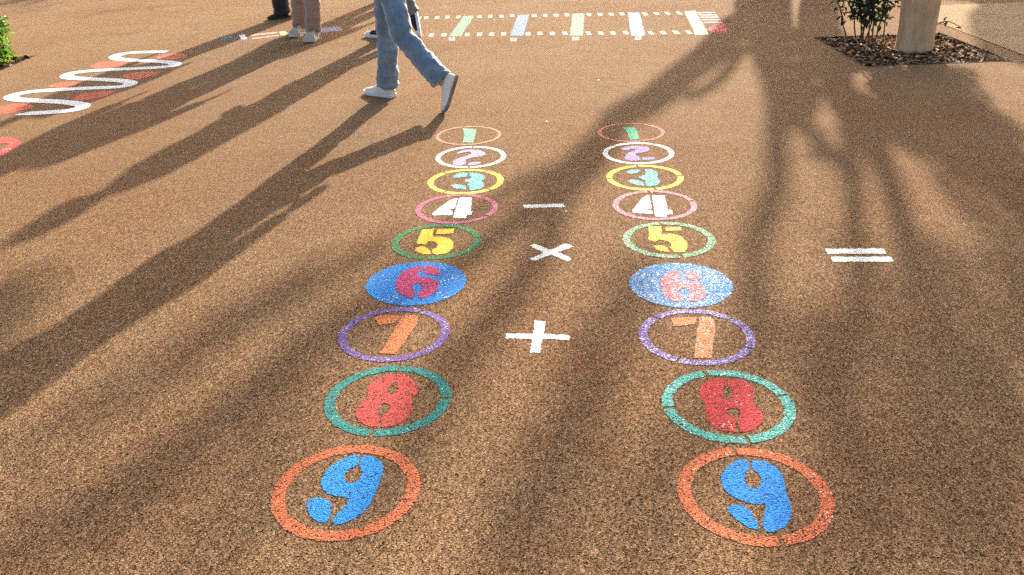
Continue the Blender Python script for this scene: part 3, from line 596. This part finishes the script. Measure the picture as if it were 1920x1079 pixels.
# --- trees standing beyond the frame, whose long shadows rake the ground
def occ(x, y, Yp):
    """where something standing in the vertical plane Yp must be to shade the ground seen at this place"""
    q = un(x, y); k = (Yp - q.y) / SY
    return Vector((q.x + SX * k, Yp, TE * k))
def limb(bm, pts, ws, Yp, seg=10):
    c = [occ(x, y, Yp) for x, y in pts]
    c = [p + Vector((0, .25 * noise.noise(Vector((i * .7, Yp, 1))), 0)) for i, p in enumerate(c)]
    rr = [ws[0] + (ws[-1] - ws[0]) * i / (len(c) - 1) if len(ws) == 2 else ws[i] for i in range(len(c))]
    cc = catmull(c, 5); r2 = []
    for i in range(len(cc)):
        u = i / 5; k = min(int(u), len(rr) - 2); r2.append((rr[k] + (rr[k + 1] - rr[k]) * (u - k)) / 2)
    loft(bm, cc, r2, seg, Vector((0, 1, 0)))
def inside(p, poly):
    x, z = p; r = False; j = len(poly) - 1
    for i in range(len(poly)):
        (xi, zi), (xj, zj) = poly[i], poly[j]
        if (zi > z) != (zj > z) and x < (xj - xi) * (z - zi) / (zj - zi) + xi: r = not r
        j = i
    return r
LEAF_N = [0]
def clump(bm, poly, Yp, cov, l=.09, depth=.6):
    pp = [(q.x, q.z) for q in (occ(x, y, Yp) for x, y in poly)]
    xs_ = [p[0] for p in pp]; zs_ = [p[1] for p in pp]
    area = abs(sum(pp[i - 1][0] * pp[i][1] - pp[i][0] * pp[i - 1][1] for i in range(len(pp)))) / 2
    n = int(-math.log(1 - cov) * area / (l * l * .42 * .5)); n = min(n, 7000); k = 0
    LEAF_N[0] += n
    while k < n:
        p = (rng.uniform(min(xs_), max(xs_)), rng.uniform(min(zs_), max(zs_)))
        if not inside(p, pp): continue
        k += 1; dy = rng.uniform(-depth, depth)
        leaf(bm, Vector((p[0] + SX / SY * dy, Yp + dy, p[1] + TE / SY * dy)), rdir(-.2), rdir(.6), l * rng.uniform(.7, 1.3), l * .55)
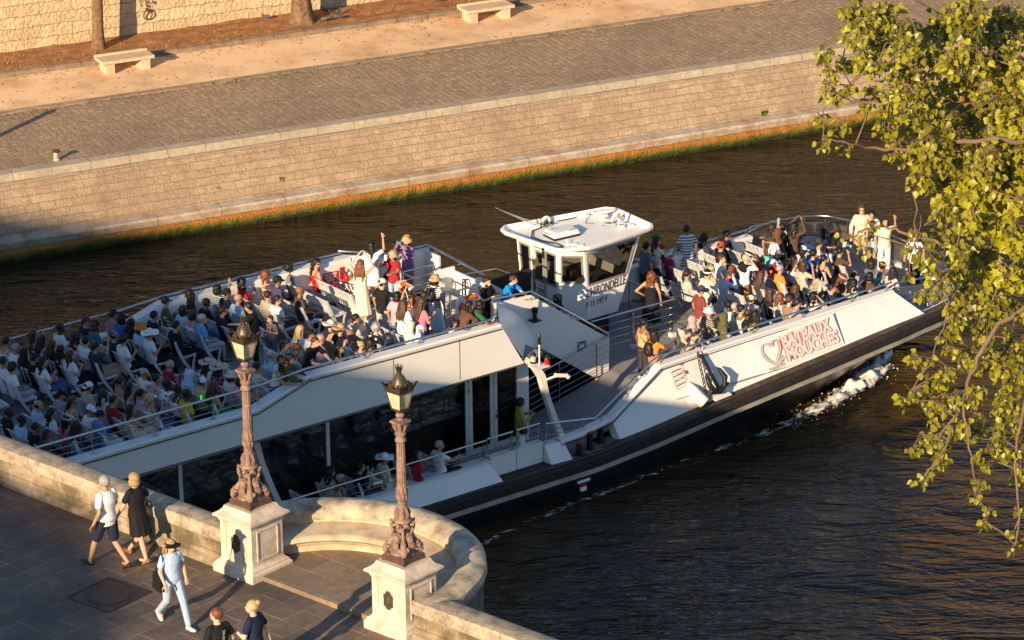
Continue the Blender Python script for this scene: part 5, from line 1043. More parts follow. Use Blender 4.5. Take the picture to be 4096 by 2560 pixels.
def fabric(c, pat=None, c2=None):
    key = (c, pat, c2)
    if key in FAB: return FAB[key]
    m, nt, P, N, L = newmat('cloth_' + c + (pat or '')); a = CLR[c]; P.inputs['Roughness'].default_value = .85; P.inputs['Specular IOR Level'].default_value = .2
    tc = N('ShaderNodeTexCoord'); n = N('ShaderNodeTexNoise'); n.inputs['Scale'].default_value = 9; n.inputs['Detail'].default_value = 4; n.inputs['Distortion'].default_value = 1.2; L(tc.outputs['Object'], n.inputs['Vector'])
    b = N('ShaderNodeBump'); b.inputs['Distance'].default_value = .014; b.inputs['Strength'].default_value = 1; L(n.outputs['Fac'], b.inputs['Height']); L(b.outputs[0], P.inputs['Normal'])
    if pat:
        q = CLR[c2] if c2 else CLR['wh']; mx = N('ShaderNodeMix'); mx.data_type = 'RGBA'; mx.inputs[6].default_value = rgba(a); mx.inputs[7].default_value = rgba(q); fac = None
        def gt(s, v, op='GREATER_THAN'): g = N('ShaderNodeMath'); g.operation = op; L(s, g.inputs[0]); g.inputs[1].default_value = v; return g.outputs[0]
        if pat in ('st', 'vs', 'wv', 'st2'):
            w = N('ShaderNodeTexWave'); w.bands_direction = 'Z' if pat in ('st', 'st2') else ('Y' if pat == 'vs' else 'DIAGONAL'); w.inputs['Scale'].default_value = {'st': 6.5, 'vs': 10, 'wv': 5, 'st2': 4}[pat]; w.inputs['Distortion'].default_value = 6 if pat == 'wv' else .2; L(tc.outputs['Object'], w.inputs['Vector']); fac = gt(w.outputs['Fac'], .55)
            if pat == 'st2':
                w2 = N('ShaderNodeTexNoise'); w2.noise_dimensions = '1D'; sp = N('ShaderNodeSeparateXYZ'); L(tc.outputs['Object'], sp.inputs[0]); L(sp.outputs[2], w2.inputs['W']); w2.inputs['Scale'].default_value = 9
                r = N('ShaderNodeValToRGB'); r.color_ramp.interpolation = 'CONSTANT'; r.color_ramp.elements[0].color = (.02, .1, .2, 1); r.color_ramp.elements[1].position = .42; r.color_ramp.elements[1].color = (.2, .02, .05, 1)
                for p, cc in ((.5, (.03, .25, .25)), (.57, (.45, .42, .1)), (.63, (.04, .06, .25))): e = r.color_ramp.elements.new(p); e.color = rgba(cc)
                L(w2.outputs['Fac'], r.inputs[0]); L(r.outputs[0], mx.inputs[6])
        elif pat in ('fl', 'dt'):
            v = N('ShaderNodeTexVoronoi'); v.inputs['Scale'].default_value = 11 if pat == 'fl' else 26; L(tc.outputs['Object'], v.inputs['Vector']); n3 = N('ShaderNodeTexNoise'); n3.inputs['Scale'].default_value = 22; L(tc.outputs['Object'], n3.inputs['Vector'])
            s = N('ShaderNodeMath'); s.operation = 'MULTIPLY_ADD'; L(n3.outputs['Fac'], s.inputs[0]); s.inputs[1].default_value = .5 if pat == 'fl' else .1; L(v.outputs['Distance'], s.inputs[2]); fac = gt(s.outputs[0], .56 if pat == 'fl' else .3, 'LESS_THAN')
        elif pat == 'ck':
            w = N('ShaderNodeTexWave'); w.bands_direction = 'Z'; w.inputs['Scale'].default_value = 11; L(tc.outputs['Object'], w.inputs['Vector']); w2 = N('ShaderNodeTexWave'); w2.bands_direction = 'Y'; w2.inputs['Scale'].default_value = 11; L(tc.outputs['Object'], w2.inputs['Vector'])
            s = N('ShaderNodeMath'); L(w.outputs['Fac'], s.inputs[0]); L(w2.outputs['Fac'], s.inputs[1]); s.operation = 'MULTIPLY'; fac = gt(s.outputs[0], .25, 'LESS_THAN')
        if fac is not None: L(fac, mx.inputs['Factor'])
        else: mx.inputs['Factor'].default_value = 0
        L(mx.outputs[2], P.inputs['Base Color'])
    else: P.inputs['Base Color'].default_value = rgba(a)
    FAB[key] = m; return m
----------
◆ **Set task**:
Find every line that holds "pixels" and copy it.

◆ **Exercise solution**:
Continue the Blender Python script for this scene: part 3, from line 596. This part finishes the script. Measure the picture as if it were 1920x1079 pixels.
Continue the Blender Python script for this scene: part 5, from line 1043. More parts follow. Use Blender 4.5. Take the picture to be 4096 by 2560 pixels.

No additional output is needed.